Early next morning we had to witness a great equestrian display by the Rer Dollol and Yunis Jibril horsemen, given in our honour. After the dibáltig they told us there had been fighting at some wells near us the day before, the Gadabursi having attacked them from the west, killing one man and wounding another; and also that an elephant had been killed, not far away, by Midgáns, with poisoned arrows.

We had promised the Jibril Abokr that we would wait at Ujawáji to hear further news of the Abyssinians, and to record the complaints of the elders, for submission to Government; meanwhile, having been told by the horsemen in the morning that lions were numerous in the Jifa bush, we resolved to go and look for them there, taking the camp with us.
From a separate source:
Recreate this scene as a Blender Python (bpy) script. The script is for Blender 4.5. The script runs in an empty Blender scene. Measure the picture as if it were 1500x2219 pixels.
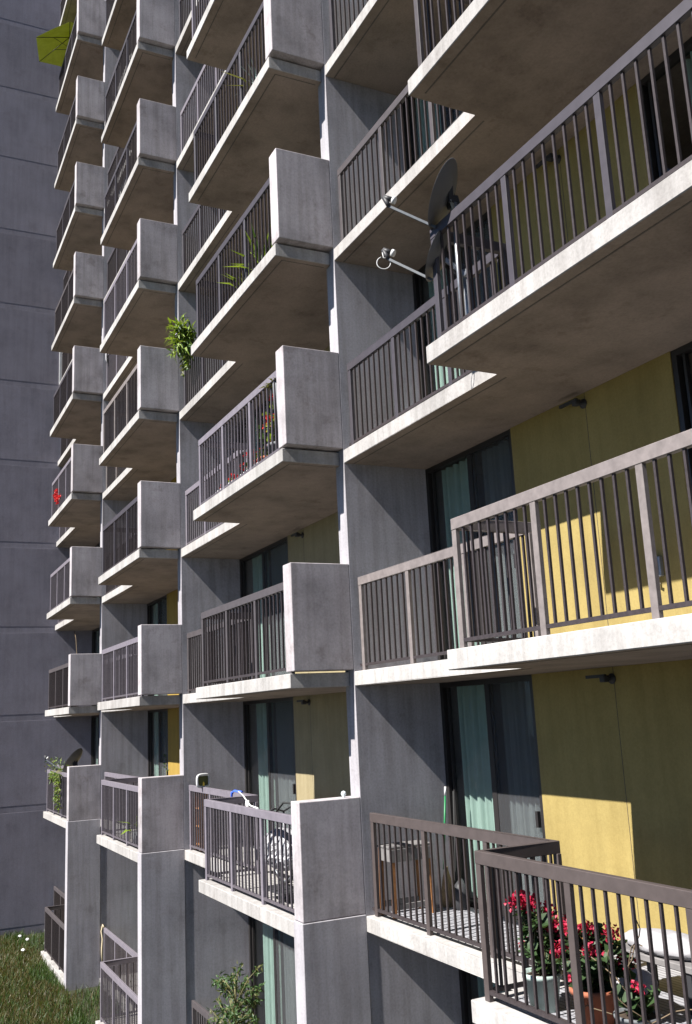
import bpy, bmesh, math, random
from mathutils import Vector, Matrix

random.seed(7)
sc = bpy.context.scene
COL = sc.collection
PI = math.pi

# ------------------------------------------------------------------ camera
cam_d = bpy.data.cameras.new("camera")
cam = bpy.data.objects.new("camera", cam_d)
COL.objects.link(cam)
CY, CP, CR = 0.46222, 0.20870, -0.04850          # yaw, pitch, roll (fitted)
fw = Vector((math.cos(CY)*math.cos(CP), -math.sin(CY)*math.cos(CP), math.sin(CP)))
rt = fw.cross(Vector((0, 0, 1))).normalized()
up = rt.cross(fw)
c_, s_ = math.cos(CR), math.sin(CR)
R_, U_ = c_*rt + s_*up, -s_*rt + c_*up
M = Matrix((R_, U_, -fw)).transposed().to_4x4()
M.translation = Vector((-10.129, 5.0502, 2.2218))
cam.matrix_world = M
cam_d.sensor_fit = 'VERTICAL'
cam_d.sensor_height = 36.0
cam_d.sensor_width = 24.0
cam_d.lens = 36.0*2058.65/2219.0
cam_d.clip_start = 0.05
cam_d.clip_end = 2000
sc.camera = cam

# ------------------------------------------------------------------ light
SUN = Vector((-0.085, 1.0, 1.06)).normalized()    # towards the sun
world = bpy.data.worlds.new("World")
sc.world = world
world.use_nodes = True
wn = world.node_tree.nodes
sky = wn.new("ShaderNodeTexSky")
sky.sky_type = 'NISHITA'
sky.sun_disc = False
sky.altitude = 6500.0          # thin, deep blue air
sky.dust_density = 0.0
sky.ozone_density = 4.5
sky.sun_elevation = math.asin(SUN.z)
sky.sun_rotation = math.atan2(SUN.x, SUN.y)
wn["Background"].inputs[1].default_value = 0.05
world.node_tree.links.new(sky.outputs[0], wn["Background"].inputs[0])
sun_d = bpy.data.lights.new("sun", 'SUN')
sun_d.energy = 5.0
sun_d.angle = math.radians(0.5)
sun_d.color = (1.0, 0.965, 0.91)
sun = bpy.data.objects.new("sun", sun_d)
sun.rotation_euler = SUN.to_track_quat('Z', 'Y').to_euler()
sun.location = (-5, 40, 40)
COL.objects.link(sun)
vs = sc.view_settings
vs.view_transform = 'Standard'
vs.look = 'None'
vs.gamma = 1.0
vs.use_curve_mapping = False
vs.exposure = 1.55
sc.cycles.max_bounces = 8
sc.cycles.transparent_max_bounces = 24

# ------------------------------------------------------------------ materials
def mat(name, col, rough=0.8, spec=0.3, metal=0.0):
    m = bpy.data.materials.new(name)
    m.use_nodes = True
    b = m.node_tree.nodes["Principled BSDF"]
    b.inputs["Base Color"].default_value = (*col, 1)
    b.inputs["Roughness"].default_value = rough
    b.inputs["Specular IOR Level"].default_value = spec
    b.inputs["Metallic"].default_value = metal
    return m

def N(m, t, **kw):
    n = m.node_tree.nodes.new(t)
    for k, v in kw.items():
        setattr(n, k, v)
    return n

def L(m, a, b):
    m.node_tree.links.new(a, b)

def coords(m, scale=(1, 1, 1), rnd=True):
    tc = N(m, "ShaderNodeTexCoord")
    mp = N(m, "ShaderNodeMapping")
    mp.inputs["Scale"].default_value = scale
    if rnd:
        oi = N(m, "ShaderNodeObjectInfo")
        mul = N(m, "ShaderNodeMath", operation='MULTIPLY')
        mul.inputs[1].default_value = 57.0
        L(m, oi.outputs["Random"], mul.inputs[0])
        add = N(m, "ShaderNodeVectorMath", operation='ADD')
        cmb = N(m, "ShaderNodeCombineXYZ")
        for i in range(3):
            L(m, mul.outputs[0], cmb.inputs[i])
        L(m, tc.outputs["Object"], add.inputs[0])
        L(m, cmb.outputs[0], add.inputs[1])
        L(m, add.outputs[0], mp.inputs[0])
    else:
        L(m, tc.outputs["Object"], mp.inputs[0])
    return mp.outputs[0]

def noise(m, vec, scale, detail=5, rough=0.6):
    n = N(m, "ShaderNodeTexNoise")
    n.inputs["Scale"].default_value = scale
    n.inputs["Detail"].default_value = detail
    n.inputs["Roughness"].default_value = rough
    L(m, vec, n.inputs["Vector"])
    return n.outputs["Fac"]

def ramp(m, fac, stops):
    r = N(m, "ShaderNodeValToRGB")
    el = r.color_ramp.elements
    while len(el) < len(stops):
        el.new(0.5)
    for e, (p, c) in zip(el, stops):
        e.position = p
        e.color = (*c, 1) if len(c) == 3 else c
    L(m, fac, r.inputs[0])
    return r.outputs[0]

def mixc(m, a, b, fac, mode='MULTIPLY'):
    x = N(m, "ShaderNodeMix", data_type='RGBA', blend_type=mode)
    if isinstance(fac, (int, float)):
        x.inputs[0].default_value = fac
    else:
        L(m, fac, x.inputs[0])
    L(m, a, x.inputs[6])
    L(m, b, x.inputs[7])
    return x.outputs[2]

def bump(m, h, strength, dist=0.01):
    b = N(m, "ShaderNodeBump")
    b.inputs["Strength"].default_value = strength
    b.inputs["Distance"].default_value = dist
    L(m, h, b.inputs["Height"])
    return b.outputs[0]

def concrete(name, col, var=0.25, streak=0.5, pits=0.35):
    m = mat(name, col, 0.88, 0.25)
    b = m.node_tree.nodes["Principled BSDF"]
    v1 = coords(m)
    big = noise(m, v1, 1.3, 6, 0.62)
    lo = tuple(c*(1-var) for c in col)
    hi = tuple(min(1, c*(1+var*0.6)) for c in col)
    c1 = ramp(m, big, [(0.30, lo), (0.52, col), (0.75, hi)])
    vs_ = coords(m, (9, 9, 0.55))
    st = noise(m, vs_, 1.0, 4, 0.6)
    c2 = ramp(m, st, [(0.36, (0.62, 0.60, 0.58)), (0.58, (1, 1, 1))])
    c3 = mixc(m, c1, c2, streak)
    fine = noise(m, v1, 38, 3, 0.7)
    c4 = ramp(m, fine, [(0.3, (0.80, 0.80, 0.80)), (0.6, (1.03, 1.03, 1.03))])
    c5 = mixc(m, c3, c4, 0.8)
    vo = N(m, "ShaderNodeTexVoronoi")
    vo.inputs["Scale"].default_value = 13
    L(m, v1, vo.inputs["Vector"])
    pit = ramp(m, vo.outputs["Distance"], [(0.04, (0.45, 0.43, 0.41)), (0.075, (1, 1, 1))])
    pm = noise(m, v1, 2.1, 2)
    pmr = ramp(m, pm, [(0.52, (0, 0, 0)), (0.62, (1, 1, 1))])
    mm = N(m, "ShaderNodeMath", operation='MULTIPLY')
    mm.inputs[1].default_value = pits
    L(m, pmr, mm.inputs[0])
    c6 = mixc(m, c5, pit, mm.outputs[0])
    s1 = noise(m, v1, 2.3, 7, 0.72)
    s2 = ramp(m, s1, [(0.56, (1, 1, 1)), (0.66, (0.72, 0.69, 0.67))])
    c6 = mixc(m, c6, s2, var*2.2)
    oi = N(m, "ShaderNodeObjectInfo")
    c7 = ramp(m, oi.outputs["Random"], [(0, (0.86, 0.85, 0.85)), (1, (1.0, 1.0, 1.0))])
    c8 = mixc(m, c6, c7, 1.0)
    L(m, c8, b.inputs["Base Color"])
    L(m, bump(m, fine, 0.10, 0.005), b.inputs["Normal"])
    return m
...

The Jibril Abokr lent us horsemen to help us search for lion tracks, and we started ahead of the caravan, sitting on camels which were led by our gunbearers.

We got away from camp late in the morning, and besides the men we had engaged, we were followed by a crowd of horsemen, who were anxious to witness our shooting, and to come in for a share of any venison we might obtain on the plains between Ujawáji and Jifa. Soon we found ourselves out in the open, masses of game giving way before us as we advanced. The size of the party prevented our coming within close range, but we wounded a bull hartebeest, and E⸺, mounting one of the Somáli ponies, gave chase, with an Indian hog-spear in his hand. The hartebeest is known to be the most enduring of the antelopes, having a long and untiring stride, and though E⸺ circled round the horizon, followed by two horsemen, at a great pace, it gradually increased its distance, and finally disappeared into one of the great wave-like dips of the ground.